- Libraries paying hardball with overdue fines (at ours, it’s a dime a day and you can’t check out anything else if you hit $5 without paying it off).
- The NYT also has a very interesting piece on a growing controversy in anthropological circles over the uber-popular work of Jared Diamond: But the anthropologists had a point. As Einstein put it, explanations should be as simple as possible — but no simpler. Is it realistic to hope, as Dr. Diamond did at the end of “Guns, Germs and Steel,” that “historical studies of human societies can be pursued as scientifically as studies of dinosaurs”?

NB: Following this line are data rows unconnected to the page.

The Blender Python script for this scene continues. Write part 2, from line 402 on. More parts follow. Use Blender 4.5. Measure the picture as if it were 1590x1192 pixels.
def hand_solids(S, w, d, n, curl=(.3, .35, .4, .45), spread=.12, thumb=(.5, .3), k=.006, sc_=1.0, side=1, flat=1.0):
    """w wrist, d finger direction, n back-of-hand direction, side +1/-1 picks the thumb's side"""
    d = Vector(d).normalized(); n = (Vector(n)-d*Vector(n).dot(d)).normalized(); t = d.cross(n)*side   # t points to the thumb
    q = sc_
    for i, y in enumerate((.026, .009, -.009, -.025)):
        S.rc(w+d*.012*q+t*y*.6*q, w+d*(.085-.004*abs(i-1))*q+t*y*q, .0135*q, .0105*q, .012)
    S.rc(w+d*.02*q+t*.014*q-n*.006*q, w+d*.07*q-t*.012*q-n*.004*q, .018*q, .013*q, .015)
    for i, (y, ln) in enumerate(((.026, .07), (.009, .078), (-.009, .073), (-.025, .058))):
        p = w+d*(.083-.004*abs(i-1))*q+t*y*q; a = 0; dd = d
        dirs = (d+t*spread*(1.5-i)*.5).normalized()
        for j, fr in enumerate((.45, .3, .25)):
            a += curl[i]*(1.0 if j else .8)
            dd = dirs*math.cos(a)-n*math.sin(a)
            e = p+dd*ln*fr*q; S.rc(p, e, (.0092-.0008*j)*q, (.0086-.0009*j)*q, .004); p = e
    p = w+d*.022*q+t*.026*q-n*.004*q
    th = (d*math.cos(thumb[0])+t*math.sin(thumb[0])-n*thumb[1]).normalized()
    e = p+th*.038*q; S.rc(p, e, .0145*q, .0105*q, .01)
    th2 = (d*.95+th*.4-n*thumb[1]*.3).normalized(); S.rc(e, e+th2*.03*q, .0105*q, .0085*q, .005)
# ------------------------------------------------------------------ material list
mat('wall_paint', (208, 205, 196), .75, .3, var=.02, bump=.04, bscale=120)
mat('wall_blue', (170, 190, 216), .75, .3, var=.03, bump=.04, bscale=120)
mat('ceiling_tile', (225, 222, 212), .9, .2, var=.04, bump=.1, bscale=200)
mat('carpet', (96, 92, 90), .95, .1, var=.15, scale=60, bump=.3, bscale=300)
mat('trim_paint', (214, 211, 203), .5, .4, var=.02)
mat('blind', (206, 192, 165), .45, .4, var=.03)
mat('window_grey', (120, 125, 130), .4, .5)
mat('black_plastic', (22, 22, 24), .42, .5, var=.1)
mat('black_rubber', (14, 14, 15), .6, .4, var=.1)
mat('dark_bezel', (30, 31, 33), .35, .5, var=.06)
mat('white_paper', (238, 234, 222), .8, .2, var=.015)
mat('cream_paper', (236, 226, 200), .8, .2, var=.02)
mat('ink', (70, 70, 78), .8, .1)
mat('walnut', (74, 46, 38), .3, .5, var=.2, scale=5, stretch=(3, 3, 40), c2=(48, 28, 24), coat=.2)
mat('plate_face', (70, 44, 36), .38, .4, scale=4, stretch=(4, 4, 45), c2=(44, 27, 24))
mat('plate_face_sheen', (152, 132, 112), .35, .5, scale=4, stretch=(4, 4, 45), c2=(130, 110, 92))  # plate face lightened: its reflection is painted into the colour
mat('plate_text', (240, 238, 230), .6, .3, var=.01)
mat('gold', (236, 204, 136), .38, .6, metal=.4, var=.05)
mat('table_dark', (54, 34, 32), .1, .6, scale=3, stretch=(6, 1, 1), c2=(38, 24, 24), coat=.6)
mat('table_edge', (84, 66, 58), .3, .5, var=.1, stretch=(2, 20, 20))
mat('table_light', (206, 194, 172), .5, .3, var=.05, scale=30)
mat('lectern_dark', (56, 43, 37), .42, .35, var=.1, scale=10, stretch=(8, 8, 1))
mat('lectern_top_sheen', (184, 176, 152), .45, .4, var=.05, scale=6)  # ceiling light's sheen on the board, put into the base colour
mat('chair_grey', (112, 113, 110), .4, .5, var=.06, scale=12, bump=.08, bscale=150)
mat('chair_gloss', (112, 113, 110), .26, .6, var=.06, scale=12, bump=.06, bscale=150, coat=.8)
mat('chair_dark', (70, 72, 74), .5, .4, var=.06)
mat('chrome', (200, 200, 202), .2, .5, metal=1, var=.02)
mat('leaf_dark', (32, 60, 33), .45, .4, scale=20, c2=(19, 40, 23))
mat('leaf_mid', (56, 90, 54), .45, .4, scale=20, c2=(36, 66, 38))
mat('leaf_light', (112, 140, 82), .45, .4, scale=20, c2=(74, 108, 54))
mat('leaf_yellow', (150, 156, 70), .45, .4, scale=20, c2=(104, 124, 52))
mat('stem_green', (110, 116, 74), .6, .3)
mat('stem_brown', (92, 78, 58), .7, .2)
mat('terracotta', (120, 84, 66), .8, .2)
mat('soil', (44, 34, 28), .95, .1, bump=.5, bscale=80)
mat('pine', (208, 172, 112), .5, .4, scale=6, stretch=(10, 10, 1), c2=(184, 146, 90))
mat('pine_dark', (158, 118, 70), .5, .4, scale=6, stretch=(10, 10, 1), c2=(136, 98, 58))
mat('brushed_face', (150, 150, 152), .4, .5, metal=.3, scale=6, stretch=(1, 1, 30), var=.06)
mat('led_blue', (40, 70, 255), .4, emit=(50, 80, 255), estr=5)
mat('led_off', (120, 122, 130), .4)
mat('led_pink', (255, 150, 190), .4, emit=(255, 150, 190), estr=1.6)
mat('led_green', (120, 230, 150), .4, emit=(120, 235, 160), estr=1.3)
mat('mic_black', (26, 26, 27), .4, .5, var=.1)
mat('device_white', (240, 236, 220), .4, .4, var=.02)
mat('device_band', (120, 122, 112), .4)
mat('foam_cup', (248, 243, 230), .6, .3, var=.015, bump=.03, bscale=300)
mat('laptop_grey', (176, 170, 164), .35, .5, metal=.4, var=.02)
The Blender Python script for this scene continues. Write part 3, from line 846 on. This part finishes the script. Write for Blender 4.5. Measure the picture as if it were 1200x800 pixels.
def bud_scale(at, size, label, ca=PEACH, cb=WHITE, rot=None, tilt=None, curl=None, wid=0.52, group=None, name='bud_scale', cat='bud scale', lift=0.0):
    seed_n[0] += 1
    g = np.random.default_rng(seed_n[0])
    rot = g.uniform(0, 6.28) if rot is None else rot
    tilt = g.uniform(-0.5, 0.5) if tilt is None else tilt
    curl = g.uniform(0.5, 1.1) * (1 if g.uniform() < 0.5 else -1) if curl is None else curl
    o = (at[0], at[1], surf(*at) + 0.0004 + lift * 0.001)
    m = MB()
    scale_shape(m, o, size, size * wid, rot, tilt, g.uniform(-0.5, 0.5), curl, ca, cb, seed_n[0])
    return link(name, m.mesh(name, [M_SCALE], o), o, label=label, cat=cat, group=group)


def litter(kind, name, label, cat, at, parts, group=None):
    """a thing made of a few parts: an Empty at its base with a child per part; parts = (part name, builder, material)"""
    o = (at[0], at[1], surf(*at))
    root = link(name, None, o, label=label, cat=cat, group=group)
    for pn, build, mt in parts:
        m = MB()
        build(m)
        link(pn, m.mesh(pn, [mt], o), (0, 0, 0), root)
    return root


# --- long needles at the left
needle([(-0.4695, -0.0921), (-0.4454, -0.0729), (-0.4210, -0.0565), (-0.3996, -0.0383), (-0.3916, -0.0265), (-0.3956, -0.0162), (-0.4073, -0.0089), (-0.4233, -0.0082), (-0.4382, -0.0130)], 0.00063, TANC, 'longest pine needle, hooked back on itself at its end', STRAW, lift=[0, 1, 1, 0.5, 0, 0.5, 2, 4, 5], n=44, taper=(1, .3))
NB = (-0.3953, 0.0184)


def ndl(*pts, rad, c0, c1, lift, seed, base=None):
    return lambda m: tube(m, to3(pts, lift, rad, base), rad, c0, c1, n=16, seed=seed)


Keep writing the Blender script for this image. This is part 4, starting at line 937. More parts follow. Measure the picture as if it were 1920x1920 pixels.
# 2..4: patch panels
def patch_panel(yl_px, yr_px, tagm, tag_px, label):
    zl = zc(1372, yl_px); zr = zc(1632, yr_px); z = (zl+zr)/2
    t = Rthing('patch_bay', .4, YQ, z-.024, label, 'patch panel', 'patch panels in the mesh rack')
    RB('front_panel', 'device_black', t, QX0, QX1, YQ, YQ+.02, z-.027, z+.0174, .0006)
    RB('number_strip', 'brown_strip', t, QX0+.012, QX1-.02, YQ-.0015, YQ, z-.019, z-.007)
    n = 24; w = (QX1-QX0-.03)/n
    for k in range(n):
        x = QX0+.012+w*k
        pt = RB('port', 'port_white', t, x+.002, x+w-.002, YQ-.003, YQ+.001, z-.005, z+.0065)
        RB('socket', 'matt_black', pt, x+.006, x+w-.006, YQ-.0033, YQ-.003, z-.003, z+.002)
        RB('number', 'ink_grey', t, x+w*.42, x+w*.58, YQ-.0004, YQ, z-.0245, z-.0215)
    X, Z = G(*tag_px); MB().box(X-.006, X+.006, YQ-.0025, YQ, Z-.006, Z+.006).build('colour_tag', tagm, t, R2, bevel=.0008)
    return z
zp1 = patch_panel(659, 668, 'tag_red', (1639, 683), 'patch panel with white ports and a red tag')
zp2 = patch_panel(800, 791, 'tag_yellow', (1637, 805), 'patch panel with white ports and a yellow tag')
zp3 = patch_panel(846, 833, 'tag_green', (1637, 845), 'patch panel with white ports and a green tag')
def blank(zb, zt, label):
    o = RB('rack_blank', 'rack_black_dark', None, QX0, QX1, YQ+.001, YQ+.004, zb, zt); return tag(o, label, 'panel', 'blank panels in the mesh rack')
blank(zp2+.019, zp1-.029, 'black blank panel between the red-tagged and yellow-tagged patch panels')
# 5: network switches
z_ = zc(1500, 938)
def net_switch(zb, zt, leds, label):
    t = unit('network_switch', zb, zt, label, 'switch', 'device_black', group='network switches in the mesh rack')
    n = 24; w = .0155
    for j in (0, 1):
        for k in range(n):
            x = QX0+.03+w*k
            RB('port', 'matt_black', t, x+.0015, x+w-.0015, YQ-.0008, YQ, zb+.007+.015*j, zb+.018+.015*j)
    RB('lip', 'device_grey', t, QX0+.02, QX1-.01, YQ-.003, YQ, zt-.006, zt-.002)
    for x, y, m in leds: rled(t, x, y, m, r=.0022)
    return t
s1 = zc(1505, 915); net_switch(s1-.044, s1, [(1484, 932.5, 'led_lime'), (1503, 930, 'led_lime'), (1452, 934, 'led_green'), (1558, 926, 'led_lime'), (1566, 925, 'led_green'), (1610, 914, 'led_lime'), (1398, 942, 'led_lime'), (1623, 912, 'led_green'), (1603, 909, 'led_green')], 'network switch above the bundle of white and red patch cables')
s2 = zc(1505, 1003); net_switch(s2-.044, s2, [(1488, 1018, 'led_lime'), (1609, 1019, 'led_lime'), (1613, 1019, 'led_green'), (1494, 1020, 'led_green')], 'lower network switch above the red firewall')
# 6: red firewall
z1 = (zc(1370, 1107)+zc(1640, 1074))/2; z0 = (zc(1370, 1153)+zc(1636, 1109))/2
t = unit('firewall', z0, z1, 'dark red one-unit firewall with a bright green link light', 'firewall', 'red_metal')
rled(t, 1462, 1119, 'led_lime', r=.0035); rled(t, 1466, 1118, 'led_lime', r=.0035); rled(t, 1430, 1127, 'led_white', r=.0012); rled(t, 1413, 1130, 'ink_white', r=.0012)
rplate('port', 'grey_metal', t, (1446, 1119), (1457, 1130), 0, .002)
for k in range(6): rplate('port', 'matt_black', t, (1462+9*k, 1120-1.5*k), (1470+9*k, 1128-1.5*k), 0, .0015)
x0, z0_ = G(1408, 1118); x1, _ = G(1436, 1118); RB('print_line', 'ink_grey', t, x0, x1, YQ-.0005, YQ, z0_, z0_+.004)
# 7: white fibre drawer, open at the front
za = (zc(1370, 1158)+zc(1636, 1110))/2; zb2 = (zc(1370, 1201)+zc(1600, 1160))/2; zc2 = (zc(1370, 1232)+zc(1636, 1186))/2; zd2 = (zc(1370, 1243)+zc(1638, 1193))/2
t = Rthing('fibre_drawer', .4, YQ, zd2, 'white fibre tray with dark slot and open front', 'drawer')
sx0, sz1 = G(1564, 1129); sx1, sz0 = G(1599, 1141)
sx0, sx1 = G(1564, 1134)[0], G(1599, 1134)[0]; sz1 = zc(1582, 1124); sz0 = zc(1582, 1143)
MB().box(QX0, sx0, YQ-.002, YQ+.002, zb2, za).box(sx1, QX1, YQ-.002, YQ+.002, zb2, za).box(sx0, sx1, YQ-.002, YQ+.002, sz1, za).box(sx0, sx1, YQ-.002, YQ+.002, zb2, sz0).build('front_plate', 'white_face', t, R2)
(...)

- Eric Ripert helps a housewife throw a dinner party.
- Freemasons: Can’t believe people think they’re weird.
- The fabulous Literaticat dishes out her picks for best YA of the year.
- Greg Frost offers some insight on a way to break through the "dark night of despair" phase of novel writing.
- Terri Windling on wild children, aka feral tykes.
- Maureen on cooking roast potatoes with duck fat, as yummy as her food writing always is.
- Some alums and current students in the MFA program I’m in have started a new craft-oriented group blog called Through the Tollbooth. I’m sure it will be full of immensely good stuff.
- And, in a time-saving experiment, here’s my current shared items on Google Reader:
Update: And the experiment is a failure, cause the links update automatically when you share new stuff. Now if they figure out how to keep permalinks to what was in your shared items at the particular time of posting, we’d be in business.
I’m just so pleased that the Jared Diamond article starts with a reference to The Thing.